The key point we are seeking to stress here is the following: Bolshevism was a political party that offered its members the right to express their opinions and participate in the development of its political line, and Lenin was eager to preserve it as such. In his speech to the same congress, he also declared that the party must free itself of administrative tasks and concentrate primarily on political leadership, leaving administration to professional bureaucrats, the forces of ‘state capitalism’, and cooperative organizations.

Such were the essentials of the last version of Leninism. There is no question but that the situation looked alarming to Lenin. In his last appearances, statements and writings, he countered the style and substance of the policy pursued after his death with a firm, lucid ‘No’. And this cannot be erased from historical memory.

As we know, the programme of this major figure, who had led a radical revolution but pleaded for moderation now that power had been conquered, was not implemented. The possibility of reflecting freely on the party’s problems, the currents it contained, or the threats it faced, was the prerogative of the historically specific political formation that called itself ‘Bolshevik’. As long as its various bodies functioned and the decision-making process followed the rules that stipulated the division of authority between them, there was no personal dictatorship either in Russia or in the party. The dictatorship was in the hands of the party, not Lenin. When it did fall into the hands of an individual, the party’s party would soon be over.

A ONE-PARTY SYSTEM?

The bulk of old party cadres were still members and continued to regard themselves as such. But they sooner or later discovered that they were now actually somewhere else. Soon after Lenin’s death, they no longer recognized the party and reacted by leaving it, adapting to the new line, or joining one of the opposition currents (and perishing as a result). We know that the system was kept in one piece, but – as it turned out – at the price of its wholesale transformation, which involved mass terror against the party and a profound change in the spinal column of the party and system alike, which were henceforth dominated by classes dependent on the state.
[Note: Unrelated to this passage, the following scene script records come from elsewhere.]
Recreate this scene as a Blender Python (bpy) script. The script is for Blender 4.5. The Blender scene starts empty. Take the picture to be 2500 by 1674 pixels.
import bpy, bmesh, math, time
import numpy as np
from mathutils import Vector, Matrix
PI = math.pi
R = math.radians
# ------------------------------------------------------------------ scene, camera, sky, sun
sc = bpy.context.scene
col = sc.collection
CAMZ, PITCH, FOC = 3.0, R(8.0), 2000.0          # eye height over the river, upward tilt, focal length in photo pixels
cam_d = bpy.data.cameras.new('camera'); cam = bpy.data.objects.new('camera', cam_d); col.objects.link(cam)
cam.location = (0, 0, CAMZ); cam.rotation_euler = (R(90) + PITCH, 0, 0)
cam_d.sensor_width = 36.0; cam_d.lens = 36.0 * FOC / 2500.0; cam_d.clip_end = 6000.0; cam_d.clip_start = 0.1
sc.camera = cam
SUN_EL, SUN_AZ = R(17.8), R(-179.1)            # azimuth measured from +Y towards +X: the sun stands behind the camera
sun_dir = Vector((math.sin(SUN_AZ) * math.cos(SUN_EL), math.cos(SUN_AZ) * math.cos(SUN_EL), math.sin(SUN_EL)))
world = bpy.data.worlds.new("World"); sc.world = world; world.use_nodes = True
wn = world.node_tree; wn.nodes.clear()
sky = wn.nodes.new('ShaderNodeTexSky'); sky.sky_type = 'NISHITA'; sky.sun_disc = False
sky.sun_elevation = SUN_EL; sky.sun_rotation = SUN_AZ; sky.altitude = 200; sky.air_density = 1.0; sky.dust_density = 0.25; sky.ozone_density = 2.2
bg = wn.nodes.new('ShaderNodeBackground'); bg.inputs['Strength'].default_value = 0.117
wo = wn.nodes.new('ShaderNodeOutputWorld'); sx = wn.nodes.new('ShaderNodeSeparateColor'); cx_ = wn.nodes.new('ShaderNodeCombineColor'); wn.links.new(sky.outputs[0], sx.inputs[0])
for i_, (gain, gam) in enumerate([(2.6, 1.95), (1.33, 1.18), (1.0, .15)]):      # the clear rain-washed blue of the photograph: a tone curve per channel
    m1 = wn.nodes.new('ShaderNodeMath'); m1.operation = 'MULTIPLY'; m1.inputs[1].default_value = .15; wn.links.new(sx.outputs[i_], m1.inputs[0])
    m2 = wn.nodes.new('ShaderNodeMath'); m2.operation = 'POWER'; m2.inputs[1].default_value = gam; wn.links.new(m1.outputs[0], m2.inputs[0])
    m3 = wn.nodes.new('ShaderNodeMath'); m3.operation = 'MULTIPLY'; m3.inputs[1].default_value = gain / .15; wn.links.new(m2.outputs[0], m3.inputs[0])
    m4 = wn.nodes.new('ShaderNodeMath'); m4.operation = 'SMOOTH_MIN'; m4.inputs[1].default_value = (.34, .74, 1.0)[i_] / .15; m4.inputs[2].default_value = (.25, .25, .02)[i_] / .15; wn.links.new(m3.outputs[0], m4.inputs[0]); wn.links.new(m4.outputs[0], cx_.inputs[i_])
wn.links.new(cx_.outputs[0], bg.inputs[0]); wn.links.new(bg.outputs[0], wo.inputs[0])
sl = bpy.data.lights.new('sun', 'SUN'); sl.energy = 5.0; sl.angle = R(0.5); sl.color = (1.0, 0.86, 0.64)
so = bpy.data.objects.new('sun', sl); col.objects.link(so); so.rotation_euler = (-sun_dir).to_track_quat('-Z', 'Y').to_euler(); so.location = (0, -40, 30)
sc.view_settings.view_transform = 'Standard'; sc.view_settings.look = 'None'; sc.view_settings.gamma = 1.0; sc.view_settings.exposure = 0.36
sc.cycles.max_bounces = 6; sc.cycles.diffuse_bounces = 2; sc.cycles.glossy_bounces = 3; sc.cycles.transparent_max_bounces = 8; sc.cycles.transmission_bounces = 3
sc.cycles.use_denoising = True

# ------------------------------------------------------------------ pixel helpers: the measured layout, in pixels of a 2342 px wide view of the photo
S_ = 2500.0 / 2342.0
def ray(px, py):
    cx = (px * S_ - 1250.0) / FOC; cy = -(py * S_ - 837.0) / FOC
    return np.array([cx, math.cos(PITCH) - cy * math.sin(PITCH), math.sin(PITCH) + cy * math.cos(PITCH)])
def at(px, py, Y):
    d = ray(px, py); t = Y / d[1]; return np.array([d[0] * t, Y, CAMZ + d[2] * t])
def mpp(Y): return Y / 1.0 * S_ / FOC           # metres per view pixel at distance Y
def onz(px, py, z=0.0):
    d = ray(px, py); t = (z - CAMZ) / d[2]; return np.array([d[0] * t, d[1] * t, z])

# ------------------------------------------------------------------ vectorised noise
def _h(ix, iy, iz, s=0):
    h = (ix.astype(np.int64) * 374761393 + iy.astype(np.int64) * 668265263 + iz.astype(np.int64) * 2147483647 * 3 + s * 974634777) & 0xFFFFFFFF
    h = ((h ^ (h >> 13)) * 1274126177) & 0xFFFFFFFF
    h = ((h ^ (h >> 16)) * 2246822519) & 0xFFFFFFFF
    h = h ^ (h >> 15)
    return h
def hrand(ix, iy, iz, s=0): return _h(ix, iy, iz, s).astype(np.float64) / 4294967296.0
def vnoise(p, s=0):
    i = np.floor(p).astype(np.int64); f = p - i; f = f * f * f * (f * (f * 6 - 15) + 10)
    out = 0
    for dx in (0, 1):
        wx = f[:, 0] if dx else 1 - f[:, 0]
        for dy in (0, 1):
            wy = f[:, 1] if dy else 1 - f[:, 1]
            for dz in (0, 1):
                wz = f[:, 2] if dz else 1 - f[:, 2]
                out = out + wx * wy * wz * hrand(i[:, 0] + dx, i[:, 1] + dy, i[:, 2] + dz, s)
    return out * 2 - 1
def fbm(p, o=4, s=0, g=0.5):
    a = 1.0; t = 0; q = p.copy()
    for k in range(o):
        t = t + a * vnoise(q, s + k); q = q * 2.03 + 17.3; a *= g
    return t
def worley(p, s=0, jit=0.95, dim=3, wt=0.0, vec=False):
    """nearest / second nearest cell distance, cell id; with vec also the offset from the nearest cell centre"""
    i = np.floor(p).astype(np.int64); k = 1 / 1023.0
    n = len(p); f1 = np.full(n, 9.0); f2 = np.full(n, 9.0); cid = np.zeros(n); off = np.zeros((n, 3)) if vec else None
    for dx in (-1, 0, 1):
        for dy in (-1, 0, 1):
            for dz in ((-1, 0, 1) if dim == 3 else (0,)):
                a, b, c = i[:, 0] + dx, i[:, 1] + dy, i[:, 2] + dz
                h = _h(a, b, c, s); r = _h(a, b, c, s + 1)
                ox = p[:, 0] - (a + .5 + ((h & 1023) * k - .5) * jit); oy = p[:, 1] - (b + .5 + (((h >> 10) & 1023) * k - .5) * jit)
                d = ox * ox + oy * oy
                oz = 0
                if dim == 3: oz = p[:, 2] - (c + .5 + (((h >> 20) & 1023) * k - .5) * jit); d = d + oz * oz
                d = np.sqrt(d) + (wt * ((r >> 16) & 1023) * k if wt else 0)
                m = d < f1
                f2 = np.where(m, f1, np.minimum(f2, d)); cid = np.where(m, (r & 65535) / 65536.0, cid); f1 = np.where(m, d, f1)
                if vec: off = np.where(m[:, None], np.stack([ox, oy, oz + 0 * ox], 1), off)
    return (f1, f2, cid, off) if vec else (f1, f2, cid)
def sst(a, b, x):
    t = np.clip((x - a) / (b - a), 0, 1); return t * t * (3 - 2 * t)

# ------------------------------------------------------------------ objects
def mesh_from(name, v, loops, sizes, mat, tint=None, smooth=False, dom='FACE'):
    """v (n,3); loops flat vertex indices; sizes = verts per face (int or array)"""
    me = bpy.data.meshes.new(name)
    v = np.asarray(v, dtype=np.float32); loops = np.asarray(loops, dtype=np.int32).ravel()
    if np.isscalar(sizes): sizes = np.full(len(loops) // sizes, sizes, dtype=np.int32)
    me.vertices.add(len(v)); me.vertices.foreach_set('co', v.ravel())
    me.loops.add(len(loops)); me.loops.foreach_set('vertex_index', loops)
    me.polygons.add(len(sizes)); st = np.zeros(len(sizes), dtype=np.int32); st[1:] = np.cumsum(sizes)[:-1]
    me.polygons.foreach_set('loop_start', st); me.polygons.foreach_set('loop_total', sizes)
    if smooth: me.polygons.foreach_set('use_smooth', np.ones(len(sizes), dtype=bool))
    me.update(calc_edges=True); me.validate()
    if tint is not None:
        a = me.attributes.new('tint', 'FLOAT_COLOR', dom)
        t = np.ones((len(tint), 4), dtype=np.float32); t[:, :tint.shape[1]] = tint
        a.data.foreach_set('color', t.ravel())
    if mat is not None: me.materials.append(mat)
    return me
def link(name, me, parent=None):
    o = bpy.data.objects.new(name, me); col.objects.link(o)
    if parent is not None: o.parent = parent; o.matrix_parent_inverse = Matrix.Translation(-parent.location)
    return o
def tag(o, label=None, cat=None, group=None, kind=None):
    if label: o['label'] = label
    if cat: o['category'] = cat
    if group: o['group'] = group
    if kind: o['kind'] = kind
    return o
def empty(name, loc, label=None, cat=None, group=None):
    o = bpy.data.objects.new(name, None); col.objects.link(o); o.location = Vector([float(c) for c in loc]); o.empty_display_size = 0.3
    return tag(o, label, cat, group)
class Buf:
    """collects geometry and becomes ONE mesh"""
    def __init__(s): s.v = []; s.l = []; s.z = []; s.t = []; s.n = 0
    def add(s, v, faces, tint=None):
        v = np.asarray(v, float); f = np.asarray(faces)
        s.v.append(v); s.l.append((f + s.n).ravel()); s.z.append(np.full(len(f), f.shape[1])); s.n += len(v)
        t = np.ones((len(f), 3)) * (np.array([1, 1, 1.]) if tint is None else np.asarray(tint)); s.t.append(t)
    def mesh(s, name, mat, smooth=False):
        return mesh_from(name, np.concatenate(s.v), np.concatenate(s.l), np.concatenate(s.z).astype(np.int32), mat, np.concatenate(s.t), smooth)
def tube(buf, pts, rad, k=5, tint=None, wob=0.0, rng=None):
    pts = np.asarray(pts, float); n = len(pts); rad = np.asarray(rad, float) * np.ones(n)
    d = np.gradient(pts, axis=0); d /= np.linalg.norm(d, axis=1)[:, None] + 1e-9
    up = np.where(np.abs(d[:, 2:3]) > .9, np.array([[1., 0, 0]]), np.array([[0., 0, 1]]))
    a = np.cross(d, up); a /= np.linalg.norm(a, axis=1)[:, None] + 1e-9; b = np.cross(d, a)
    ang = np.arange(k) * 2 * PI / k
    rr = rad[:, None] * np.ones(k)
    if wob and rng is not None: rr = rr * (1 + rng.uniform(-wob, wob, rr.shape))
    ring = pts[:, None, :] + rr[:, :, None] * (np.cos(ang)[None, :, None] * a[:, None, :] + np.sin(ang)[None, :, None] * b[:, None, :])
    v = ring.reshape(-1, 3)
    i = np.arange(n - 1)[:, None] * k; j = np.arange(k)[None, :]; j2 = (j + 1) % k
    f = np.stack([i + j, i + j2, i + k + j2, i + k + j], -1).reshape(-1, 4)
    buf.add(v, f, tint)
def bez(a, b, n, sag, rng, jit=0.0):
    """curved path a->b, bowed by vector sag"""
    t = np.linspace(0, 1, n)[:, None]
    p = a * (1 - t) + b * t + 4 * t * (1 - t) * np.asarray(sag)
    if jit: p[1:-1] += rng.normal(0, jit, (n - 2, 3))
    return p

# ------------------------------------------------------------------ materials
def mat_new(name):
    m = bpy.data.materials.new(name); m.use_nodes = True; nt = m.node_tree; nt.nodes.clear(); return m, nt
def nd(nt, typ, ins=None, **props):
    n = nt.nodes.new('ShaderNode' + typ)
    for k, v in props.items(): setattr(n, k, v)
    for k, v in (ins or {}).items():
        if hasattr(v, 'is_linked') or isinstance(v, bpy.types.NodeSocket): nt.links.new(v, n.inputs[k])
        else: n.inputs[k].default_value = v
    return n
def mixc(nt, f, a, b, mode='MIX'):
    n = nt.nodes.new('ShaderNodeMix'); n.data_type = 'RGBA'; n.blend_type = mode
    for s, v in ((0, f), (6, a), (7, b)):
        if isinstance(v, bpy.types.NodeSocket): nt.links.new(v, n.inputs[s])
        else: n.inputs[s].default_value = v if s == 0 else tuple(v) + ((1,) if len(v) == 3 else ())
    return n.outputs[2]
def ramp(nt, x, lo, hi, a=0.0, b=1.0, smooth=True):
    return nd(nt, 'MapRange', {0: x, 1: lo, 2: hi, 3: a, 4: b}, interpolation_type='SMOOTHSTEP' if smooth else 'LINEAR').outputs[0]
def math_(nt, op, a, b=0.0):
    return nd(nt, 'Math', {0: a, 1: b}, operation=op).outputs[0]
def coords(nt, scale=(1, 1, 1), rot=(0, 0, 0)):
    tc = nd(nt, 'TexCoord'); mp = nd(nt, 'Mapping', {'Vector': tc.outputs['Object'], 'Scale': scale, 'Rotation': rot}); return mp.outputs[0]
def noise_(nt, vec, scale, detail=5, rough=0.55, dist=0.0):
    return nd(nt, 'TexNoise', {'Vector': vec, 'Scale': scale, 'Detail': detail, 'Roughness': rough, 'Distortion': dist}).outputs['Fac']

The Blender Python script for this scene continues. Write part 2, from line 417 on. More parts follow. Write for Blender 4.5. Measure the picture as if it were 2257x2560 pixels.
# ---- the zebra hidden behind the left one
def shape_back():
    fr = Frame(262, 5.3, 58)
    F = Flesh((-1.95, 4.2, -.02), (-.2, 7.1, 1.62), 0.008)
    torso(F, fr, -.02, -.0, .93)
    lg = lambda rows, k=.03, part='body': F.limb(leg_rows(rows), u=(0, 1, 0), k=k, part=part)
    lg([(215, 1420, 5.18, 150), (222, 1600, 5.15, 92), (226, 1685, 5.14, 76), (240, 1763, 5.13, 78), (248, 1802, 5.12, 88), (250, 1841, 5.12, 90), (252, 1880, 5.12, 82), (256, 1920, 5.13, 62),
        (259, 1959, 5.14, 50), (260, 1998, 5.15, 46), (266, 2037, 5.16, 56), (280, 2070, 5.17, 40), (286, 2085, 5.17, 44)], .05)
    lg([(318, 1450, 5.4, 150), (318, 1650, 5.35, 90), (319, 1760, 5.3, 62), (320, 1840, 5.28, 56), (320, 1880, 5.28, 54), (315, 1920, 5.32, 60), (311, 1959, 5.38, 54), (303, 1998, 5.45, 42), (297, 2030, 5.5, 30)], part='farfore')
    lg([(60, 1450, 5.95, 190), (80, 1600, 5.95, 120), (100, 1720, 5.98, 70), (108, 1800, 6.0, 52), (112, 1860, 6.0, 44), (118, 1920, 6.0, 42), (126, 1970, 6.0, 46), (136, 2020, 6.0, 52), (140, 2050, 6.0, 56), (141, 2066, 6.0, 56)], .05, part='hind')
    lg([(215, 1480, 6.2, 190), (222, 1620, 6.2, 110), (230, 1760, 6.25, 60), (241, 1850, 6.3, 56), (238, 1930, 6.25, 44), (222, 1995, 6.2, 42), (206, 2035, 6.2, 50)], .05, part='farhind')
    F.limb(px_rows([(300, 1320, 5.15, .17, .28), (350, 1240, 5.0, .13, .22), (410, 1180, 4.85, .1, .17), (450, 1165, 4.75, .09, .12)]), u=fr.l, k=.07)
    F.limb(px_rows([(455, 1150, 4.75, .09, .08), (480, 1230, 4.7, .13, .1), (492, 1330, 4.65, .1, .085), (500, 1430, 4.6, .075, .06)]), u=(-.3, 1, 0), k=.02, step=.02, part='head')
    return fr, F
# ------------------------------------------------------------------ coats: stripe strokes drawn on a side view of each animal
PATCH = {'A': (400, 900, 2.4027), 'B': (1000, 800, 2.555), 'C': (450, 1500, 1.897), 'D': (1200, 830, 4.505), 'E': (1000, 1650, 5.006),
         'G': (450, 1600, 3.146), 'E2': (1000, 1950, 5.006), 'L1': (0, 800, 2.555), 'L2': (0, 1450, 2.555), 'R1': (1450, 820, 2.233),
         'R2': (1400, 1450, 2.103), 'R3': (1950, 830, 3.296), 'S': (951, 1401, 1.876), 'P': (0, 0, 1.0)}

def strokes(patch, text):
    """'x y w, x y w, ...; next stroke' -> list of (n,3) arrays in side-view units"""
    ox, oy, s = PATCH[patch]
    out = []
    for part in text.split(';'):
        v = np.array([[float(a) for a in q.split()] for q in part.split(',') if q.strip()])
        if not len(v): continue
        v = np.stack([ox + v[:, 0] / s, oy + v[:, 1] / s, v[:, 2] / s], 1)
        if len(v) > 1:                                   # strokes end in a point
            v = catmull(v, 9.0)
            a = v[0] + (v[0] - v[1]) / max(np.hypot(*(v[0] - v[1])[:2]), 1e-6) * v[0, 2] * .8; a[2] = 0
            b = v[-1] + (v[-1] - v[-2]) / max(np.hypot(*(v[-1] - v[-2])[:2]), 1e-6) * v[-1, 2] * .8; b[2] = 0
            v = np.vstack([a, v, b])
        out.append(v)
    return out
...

Mensheviks (from abroad) and a number of internal party critics continued to advance the idea that political monopoly was bound to come into conflict with the inevitable social differentiation occurring inside and outside the party. Dallin anticipated an implosion in the more or less short term. And it might be said that something of the sort did in fact happen under Stalin’s absolute dictatorship. But it was not an ‘implosion’ consequent upon inner-party contradictions. Describing it in the terms and categories of the inner-party controversies of 1902–3, or the beginning of the Soviet period, makes no sense. The political scene had changed utterly. Terms like ‘party’, ‘Bolshevik’, ‘socialist’, and even ‘Leninist’ were still used – but had a quite different content. The pathological character of the top leader and the consolidation of his autocratic power – phenomena foreign to Bolshevism – now defined the essence of the political order. Rapid industrialization and population movements towards the towns generated massive changes, and increasing social differentiation was accompanied by the emergence of new social trends and interests. All this complicated the rulers’ task. Stalin detected a constant threat in these developments and natural differentiation, which were in fact positive phenomena. And throughout his long rule he waged a war rooted in terror against the cadres and broader layers of the population. This was the irrational core of his policy, exacerbated by the paranoiac dimension of his personality.

The Twelfth Congress of March 1923 may be regarded as the last one where the party could still legitimately use its revolutionary name, and the year 1924 as marking the end of ‘Bolshevism’. For a few more years, one group of old Bolsheviks after another was to engage in rearguard actions in an attempt to rectify the course of events in one fashion or another. But their political tradition and organization, rooted in the history of Russian and European Social-Democracy, were rapidly swept aside by the mass of new members and new organizational structures which pressed that formation into an entirely different mould. The process of the party’s conversion into an apparatus – careers, discipline, ranks, abolition of all political rights – was an absolute scandal for the oppositions of 1924–8. But their old party was dead. People should not be misled by old names and ideologies: in a fluid political context, names last longer than substances.